All five Liberal committee members – Andrew Wallace, Simon Birmingham, Andrew Hastie, James Paterson and Zoe McKenzie – had viewed it. (McKenzie had to leave part way through to give a speech.)
As a former SAS soldier, Hastie has seen more than his fair share of inhumanity.
He told Inquirer: “If people want to sit on the intelligence committee and look at the world through rose-coloured glasses, they’re not going to be serving the Australian people as they should. We have Hamas sympathisers in this country, we’ve got Hezbollah sympathisers in this country. We had ISIS sympathisers in this country, people who actually condone and support this sort of behaviour.”
Hastie reckons it goes wider than the PJCIS, that members of parliament and senators “have a special obligation to sometimes watch or view things that are deeply uncomfortable so that you can accurately understand the threats that the Australian people are facing”.
Wallace, the deputy chairman of the PJCIS, says he will never be the same after watching the footage last November. Speaking to Inquirer this week, he mentioned the two little boys, too. “I remember it like it was yesterday.
“I could see the explosion and then the two boys came running out, one of them with blood all over him. Hamas terrorists throwing hostages into the back of four-wheel utes, like they were dead dogs.” He was deeply disturbed to watch footage of Palestinian civilians celebrating the arrival of hostages on those utes when they arrived back into Gaza.
Wallace, who also travelled to Israel in December, says no one ever talks about the looting. “When the Hamas terrorists moved on to the next place, Palestinian civilians came in from Gaza, waves of them with carts and wheelbarrows to take whatever they could as they looted and stole everything that wasn’t nailed down from the kibbutz. They would’ve been stepping over dead bodies to do that.”
Paterson travelled to Israel in March to see where unspeakable carnage happened that day. No Labor MPs joined the delegation arranged by AIJAC.
Paterson says all members of the PJCIS should have watched the unredacted full package of footage of the October 7 terrorist attacks.

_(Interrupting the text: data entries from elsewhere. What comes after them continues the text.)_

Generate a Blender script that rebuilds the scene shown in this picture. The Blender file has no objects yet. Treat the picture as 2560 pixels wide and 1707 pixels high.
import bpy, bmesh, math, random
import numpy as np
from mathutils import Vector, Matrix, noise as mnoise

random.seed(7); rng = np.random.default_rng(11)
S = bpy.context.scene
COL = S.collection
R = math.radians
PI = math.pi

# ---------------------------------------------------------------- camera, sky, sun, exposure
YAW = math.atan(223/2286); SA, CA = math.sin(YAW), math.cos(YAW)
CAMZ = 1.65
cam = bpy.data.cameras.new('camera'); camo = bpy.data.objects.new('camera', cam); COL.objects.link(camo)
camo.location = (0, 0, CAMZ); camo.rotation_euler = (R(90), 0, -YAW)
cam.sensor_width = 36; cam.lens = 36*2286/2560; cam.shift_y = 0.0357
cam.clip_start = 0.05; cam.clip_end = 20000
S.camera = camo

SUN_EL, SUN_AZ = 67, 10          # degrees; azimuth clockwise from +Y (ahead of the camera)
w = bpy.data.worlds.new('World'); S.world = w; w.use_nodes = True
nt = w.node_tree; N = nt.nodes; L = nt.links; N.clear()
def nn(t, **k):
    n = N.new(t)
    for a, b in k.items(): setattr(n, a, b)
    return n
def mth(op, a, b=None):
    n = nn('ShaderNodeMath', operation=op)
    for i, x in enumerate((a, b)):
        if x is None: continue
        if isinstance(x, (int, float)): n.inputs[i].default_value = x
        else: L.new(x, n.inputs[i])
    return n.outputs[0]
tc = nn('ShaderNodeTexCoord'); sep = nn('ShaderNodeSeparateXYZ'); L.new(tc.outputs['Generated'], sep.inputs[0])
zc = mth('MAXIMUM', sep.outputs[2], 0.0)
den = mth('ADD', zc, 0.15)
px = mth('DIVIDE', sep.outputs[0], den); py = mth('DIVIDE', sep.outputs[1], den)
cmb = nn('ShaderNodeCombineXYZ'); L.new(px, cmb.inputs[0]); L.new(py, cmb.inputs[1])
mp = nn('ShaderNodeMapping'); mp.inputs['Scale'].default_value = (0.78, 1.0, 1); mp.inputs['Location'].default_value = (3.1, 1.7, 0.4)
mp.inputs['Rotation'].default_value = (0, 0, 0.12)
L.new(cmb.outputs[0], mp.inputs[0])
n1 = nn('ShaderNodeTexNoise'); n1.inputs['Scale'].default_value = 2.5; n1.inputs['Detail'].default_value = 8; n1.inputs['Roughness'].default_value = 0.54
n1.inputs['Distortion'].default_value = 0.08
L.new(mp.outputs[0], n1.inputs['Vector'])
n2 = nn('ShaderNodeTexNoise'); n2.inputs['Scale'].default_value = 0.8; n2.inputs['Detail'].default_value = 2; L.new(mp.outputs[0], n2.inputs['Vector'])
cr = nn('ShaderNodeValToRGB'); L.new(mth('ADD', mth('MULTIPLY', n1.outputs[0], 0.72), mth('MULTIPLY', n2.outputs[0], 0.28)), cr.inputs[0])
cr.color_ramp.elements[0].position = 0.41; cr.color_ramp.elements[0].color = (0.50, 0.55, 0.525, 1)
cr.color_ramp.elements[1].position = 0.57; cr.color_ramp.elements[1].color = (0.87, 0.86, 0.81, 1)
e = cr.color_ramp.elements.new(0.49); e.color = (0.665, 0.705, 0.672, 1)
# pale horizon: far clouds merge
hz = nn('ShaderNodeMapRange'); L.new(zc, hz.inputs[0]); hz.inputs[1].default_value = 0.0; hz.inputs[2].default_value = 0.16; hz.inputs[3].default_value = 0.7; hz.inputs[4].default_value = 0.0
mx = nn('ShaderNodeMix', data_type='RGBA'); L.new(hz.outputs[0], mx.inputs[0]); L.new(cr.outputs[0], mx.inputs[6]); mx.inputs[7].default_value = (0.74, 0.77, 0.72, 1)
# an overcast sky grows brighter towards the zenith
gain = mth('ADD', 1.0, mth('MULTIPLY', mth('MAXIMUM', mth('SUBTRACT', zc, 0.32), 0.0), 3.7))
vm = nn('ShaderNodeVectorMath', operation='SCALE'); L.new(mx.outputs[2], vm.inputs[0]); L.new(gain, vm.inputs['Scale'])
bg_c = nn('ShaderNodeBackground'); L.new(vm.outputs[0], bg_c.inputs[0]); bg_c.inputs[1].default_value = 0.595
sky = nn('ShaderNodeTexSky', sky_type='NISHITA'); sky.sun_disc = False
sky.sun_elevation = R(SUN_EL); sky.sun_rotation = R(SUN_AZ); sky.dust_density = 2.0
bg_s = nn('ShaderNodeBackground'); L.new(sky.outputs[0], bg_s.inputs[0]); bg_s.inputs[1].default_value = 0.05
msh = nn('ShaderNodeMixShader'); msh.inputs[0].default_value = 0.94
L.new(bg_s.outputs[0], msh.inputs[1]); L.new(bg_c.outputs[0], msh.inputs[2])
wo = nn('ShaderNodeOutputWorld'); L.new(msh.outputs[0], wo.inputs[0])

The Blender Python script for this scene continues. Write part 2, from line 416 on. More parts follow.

“Some in Labor have said there should be an immediate ceasefire,” he says. “How can there be an immediate ceasefire when hostages are still being held? How can Israel ever live with Hamas alongside them and run the risk of another October 7? If you don’t know the full horror of October 7, you won’t understand why Israel is not prepared to tolerate that threat.”
Writing in Time Magazine in January, Jeffrey Sonnenfeld described the IDF documentation of human carnage as “the worst 45-minute film you will ever see” – and “a dark reality which must be seen”.
A close second is the BBC’s Surviving October 7: We Will Dance Again. Screening since September 26, this 90-minute documentary features spinechilling footage and witness testimony of what happened to hundreds of young joyous Israelis who went to a weekend music festival to dance – and met with barbarism. We can only dream of the ABC commissioning something like this to mark October 7, of chasing younger audiences – as ABC bosses like to say – with a production of such moral clarity.
Inquirer asked the same group of federal politicians whether they have seen it. Dutton was the only one to say yes.